The natural tendency in the NFL is to replace a fired coach with his opposite, or at least perceive that the replacement must inherently be the opposite of the fired coach. Frazier reached players through quiet motivation; therefore, Zimmer must do it through loud force. Those narratives might encompass some fragments of reality, but they can also be overly simplistic.

Zimmer will be more animated than Frazier, and if he is fiery, he'd follow Jerry Burns and Dennis Green in the tradition of Vikings coaches who have been that way. But for as many players as have credited Zimmer for getting the most out of them, his methods must be more nuanced than sheer volume and obscenity.

At the combine this week, he and Spielman have offered a part of his platform: Zimmer will have exacting standards for his players, but he'll make sure he's equipping them with enough knowledge to do the job.

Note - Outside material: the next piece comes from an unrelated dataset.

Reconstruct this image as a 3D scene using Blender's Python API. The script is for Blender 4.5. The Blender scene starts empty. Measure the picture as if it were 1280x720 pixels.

"Bill Parcells used to have a big sign in the facility -- and I may put one up, too -- that said, 'Dumb players do dumb things. Smart players very seldom do dumb things,' and it's true," Zimmer said. "I want us to all understand that we all represent one another, and all of our livelihoods are based on how (we all) do. That's one of the things that we tried to do, tried to [set up] a good educational environment, football-wise."